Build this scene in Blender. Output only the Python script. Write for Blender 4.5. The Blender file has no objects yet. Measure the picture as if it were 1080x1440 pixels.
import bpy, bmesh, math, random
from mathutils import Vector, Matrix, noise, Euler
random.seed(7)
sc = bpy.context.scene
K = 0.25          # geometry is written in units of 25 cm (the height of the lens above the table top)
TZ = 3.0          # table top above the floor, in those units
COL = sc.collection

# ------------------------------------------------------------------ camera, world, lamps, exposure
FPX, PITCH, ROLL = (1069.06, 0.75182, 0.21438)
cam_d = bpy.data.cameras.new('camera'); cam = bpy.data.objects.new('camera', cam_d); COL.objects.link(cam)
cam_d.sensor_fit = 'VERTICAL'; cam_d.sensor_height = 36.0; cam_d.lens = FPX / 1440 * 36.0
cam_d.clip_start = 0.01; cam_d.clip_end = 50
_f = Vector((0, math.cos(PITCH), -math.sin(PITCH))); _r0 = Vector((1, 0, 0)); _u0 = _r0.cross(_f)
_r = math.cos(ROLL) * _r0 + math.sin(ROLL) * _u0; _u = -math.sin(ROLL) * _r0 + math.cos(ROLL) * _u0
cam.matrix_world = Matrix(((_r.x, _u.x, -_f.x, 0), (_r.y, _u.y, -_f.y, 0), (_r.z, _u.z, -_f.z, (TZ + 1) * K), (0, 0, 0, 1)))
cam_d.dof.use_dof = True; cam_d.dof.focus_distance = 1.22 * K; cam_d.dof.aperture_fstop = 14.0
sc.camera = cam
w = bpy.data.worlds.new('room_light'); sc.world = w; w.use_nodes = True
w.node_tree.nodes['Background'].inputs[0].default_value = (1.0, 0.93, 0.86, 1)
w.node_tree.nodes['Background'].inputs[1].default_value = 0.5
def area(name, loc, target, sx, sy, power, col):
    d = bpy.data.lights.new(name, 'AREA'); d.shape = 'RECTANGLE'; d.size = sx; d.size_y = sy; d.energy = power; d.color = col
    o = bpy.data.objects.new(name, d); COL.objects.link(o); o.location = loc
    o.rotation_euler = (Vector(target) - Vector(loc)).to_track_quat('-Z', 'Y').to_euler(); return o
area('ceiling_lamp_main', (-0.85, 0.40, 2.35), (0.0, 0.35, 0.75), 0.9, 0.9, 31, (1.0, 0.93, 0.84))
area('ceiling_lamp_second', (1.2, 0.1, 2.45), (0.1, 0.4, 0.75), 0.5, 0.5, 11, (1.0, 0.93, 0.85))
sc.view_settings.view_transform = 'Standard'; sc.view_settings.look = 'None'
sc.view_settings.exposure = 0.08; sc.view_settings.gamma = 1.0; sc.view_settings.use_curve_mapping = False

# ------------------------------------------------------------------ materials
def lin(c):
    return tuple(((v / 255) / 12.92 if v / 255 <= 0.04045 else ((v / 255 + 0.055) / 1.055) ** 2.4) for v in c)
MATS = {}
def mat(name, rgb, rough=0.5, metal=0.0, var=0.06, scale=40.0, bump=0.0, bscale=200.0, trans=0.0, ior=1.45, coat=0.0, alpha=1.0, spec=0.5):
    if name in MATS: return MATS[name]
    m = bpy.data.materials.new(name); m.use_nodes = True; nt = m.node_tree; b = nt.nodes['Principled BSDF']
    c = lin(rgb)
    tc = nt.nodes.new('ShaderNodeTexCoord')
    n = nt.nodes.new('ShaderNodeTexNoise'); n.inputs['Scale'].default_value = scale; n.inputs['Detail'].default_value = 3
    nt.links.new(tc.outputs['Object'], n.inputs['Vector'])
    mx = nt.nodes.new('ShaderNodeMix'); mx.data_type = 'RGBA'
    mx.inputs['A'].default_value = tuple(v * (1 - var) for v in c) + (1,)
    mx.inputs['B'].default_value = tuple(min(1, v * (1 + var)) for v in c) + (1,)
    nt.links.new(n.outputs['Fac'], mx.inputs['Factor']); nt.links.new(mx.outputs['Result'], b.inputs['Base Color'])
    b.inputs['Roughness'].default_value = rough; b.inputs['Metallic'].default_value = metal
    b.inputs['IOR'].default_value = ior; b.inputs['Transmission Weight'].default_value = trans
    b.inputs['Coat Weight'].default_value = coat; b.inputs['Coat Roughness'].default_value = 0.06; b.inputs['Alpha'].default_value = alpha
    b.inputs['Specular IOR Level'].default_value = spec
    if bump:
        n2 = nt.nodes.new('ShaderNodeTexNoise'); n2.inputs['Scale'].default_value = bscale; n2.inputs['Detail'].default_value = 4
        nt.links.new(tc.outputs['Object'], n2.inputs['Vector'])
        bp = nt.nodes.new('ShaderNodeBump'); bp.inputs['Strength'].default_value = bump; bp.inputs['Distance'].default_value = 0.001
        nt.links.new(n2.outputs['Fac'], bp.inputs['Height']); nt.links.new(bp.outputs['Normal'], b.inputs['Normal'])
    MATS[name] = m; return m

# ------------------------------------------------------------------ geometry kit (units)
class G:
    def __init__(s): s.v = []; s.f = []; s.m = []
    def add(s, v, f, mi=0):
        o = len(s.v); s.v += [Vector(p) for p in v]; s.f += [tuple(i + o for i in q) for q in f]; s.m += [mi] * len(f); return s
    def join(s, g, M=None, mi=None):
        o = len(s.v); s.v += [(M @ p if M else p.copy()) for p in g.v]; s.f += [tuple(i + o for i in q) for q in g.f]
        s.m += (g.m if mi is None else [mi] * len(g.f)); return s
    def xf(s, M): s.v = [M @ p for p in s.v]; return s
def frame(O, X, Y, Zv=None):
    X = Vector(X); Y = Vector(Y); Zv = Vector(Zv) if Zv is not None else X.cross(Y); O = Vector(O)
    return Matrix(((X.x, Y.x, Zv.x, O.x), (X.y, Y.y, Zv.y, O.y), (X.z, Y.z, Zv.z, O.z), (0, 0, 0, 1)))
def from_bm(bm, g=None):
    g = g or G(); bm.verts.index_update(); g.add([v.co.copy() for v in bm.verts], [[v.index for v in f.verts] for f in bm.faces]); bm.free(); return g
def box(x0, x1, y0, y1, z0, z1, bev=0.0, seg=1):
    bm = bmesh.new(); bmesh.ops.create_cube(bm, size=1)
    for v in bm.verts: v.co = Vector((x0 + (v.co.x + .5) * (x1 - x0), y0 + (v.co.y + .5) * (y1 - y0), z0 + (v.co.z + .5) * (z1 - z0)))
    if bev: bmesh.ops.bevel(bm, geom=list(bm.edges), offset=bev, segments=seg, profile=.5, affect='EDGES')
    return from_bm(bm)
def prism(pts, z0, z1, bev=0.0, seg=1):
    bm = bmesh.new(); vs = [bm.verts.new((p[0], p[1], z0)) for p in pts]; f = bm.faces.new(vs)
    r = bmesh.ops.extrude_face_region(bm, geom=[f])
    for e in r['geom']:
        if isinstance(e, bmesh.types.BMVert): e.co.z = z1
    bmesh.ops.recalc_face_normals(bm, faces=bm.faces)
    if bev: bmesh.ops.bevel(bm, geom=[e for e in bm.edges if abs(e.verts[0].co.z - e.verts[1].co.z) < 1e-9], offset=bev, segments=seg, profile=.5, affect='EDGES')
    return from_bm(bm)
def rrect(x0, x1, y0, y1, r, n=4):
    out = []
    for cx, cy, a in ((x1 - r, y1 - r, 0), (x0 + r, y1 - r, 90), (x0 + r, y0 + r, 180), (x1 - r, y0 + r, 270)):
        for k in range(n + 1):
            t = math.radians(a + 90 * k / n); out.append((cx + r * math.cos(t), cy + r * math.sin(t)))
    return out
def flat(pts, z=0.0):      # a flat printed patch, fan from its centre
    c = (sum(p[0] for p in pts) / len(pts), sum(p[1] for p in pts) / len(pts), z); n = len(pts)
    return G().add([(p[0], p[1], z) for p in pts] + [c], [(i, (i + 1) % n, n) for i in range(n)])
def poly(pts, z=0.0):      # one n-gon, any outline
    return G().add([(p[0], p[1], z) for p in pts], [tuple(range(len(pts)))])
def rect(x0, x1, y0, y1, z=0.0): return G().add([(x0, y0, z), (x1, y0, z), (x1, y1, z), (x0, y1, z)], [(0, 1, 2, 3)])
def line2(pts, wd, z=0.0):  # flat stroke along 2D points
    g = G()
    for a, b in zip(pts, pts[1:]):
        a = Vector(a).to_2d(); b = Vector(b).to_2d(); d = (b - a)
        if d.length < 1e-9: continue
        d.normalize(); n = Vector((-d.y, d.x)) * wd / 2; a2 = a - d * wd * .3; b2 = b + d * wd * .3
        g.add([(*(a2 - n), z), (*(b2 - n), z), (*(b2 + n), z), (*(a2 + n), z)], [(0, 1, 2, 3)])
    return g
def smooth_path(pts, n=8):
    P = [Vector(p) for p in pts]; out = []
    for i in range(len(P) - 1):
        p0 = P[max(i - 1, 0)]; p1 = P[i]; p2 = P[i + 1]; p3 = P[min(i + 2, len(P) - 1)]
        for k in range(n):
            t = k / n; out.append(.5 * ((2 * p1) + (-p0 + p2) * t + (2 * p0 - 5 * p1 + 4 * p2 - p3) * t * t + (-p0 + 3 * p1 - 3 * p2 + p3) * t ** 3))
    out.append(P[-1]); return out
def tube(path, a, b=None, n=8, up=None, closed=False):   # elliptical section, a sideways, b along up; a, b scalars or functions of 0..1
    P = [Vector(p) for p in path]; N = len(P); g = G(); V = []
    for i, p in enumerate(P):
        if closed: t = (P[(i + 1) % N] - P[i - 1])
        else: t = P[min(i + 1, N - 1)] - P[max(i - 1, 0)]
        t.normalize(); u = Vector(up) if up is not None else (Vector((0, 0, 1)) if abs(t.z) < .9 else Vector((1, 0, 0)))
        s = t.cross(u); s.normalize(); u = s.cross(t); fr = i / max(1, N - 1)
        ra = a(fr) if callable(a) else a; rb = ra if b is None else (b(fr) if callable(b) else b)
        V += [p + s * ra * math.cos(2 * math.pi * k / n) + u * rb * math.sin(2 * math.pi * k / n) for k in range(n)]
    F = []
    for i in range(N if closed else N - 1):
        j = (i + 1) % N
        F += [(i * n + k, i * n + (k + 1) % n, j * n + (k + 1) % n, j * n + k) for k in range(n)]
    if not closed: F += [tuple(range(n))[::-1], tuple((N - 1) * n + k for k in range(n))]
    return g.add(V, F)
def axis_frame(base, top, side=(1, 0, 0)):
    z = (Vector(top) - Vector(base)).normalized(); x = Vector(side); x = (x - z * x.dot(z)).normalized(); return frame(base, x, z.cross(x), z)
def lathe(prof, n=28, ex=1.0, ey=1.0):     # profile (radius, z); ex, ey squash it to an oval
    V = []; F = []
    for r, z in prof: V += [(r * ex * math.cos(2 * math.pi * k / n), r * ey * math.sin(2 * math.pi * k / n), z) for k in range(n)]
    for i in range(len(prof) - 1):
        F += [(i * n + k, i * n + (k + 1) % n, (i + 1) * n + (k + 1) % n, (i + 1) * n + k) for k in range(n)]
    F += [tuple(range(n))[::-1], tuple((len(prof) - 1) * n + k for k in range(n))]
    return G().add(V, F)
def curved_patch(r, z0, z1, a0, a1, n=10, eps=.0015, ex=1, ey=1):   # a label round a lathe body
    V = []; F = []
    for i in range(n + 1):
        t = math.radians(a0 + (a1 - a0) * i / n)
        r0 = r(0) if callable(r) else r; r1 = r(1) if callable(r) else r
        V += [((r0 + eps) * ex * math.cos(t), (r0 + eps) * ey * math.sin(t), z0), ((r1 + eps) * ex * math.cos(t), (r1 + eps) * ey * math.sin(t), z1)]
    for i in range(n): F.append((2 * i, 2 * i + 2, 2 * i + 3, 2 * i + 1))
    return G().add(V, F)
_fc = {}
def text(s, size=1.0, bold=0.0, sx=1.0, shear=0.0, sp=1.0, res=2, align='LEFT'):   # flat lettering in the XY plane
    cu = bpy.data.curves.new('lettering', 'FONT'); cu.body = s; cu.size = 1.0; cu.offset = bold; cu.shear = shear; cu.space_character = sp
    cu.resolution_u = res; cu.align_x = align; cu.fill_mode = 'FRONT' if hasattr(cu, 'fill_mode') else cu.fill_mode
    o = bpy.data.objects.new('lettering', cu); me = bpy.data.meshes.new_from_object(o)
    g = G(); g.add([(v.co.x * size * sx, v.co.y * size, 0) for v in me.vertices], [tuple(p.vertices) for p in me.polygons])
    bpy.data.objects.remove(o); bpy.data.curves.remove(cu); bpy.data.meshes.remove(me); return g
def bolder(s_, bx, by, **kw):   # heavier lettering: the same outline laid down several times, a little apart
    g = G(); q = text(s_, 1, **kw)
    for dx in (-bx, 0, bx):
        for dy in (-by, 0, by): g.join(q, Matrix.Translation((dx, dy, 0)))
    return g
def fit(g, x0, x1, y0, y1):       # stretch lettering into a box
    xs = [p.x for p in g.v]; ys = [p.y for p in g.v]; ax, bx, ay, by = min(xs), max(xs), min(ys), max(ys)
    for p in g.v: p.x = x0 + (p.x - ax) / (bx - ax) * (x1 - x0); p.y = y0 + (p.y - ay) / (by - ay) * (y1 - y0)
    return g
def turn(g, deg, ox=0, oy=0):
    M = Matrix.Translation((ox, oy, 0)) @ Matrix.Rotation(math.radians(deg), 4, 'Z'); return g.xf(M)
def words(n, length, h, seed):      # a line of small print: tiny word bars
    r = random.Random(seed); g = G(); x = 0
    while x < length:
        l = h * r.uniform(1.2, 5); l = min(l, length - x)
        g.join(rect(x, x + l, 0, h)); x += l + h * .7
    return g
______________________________
* **CHALLENGE**
Your output must be the lines of the material above, from the first through the line that contains "COL = sc.collection", copied exactly. Include both endpoints and nothing else.

* **RESULT OF THIS TASK**
Build this scene in Blender. Output only the Python script. Write for Blender 4.5. The Blender file has no objects yet. Measure the picture as if it were 1080x1440 pixels.
import bpy, bmesh, math, random
from mathutils import Vector, Matrix, noise, Euler
random.seed(7)
sc = bpy.context.scene
K = 0.25          # geometry is written in units of 25 cm (the height of the lens above the table top)
TZ = 3.0          # table top above the floor, in those units
COL = sc.collection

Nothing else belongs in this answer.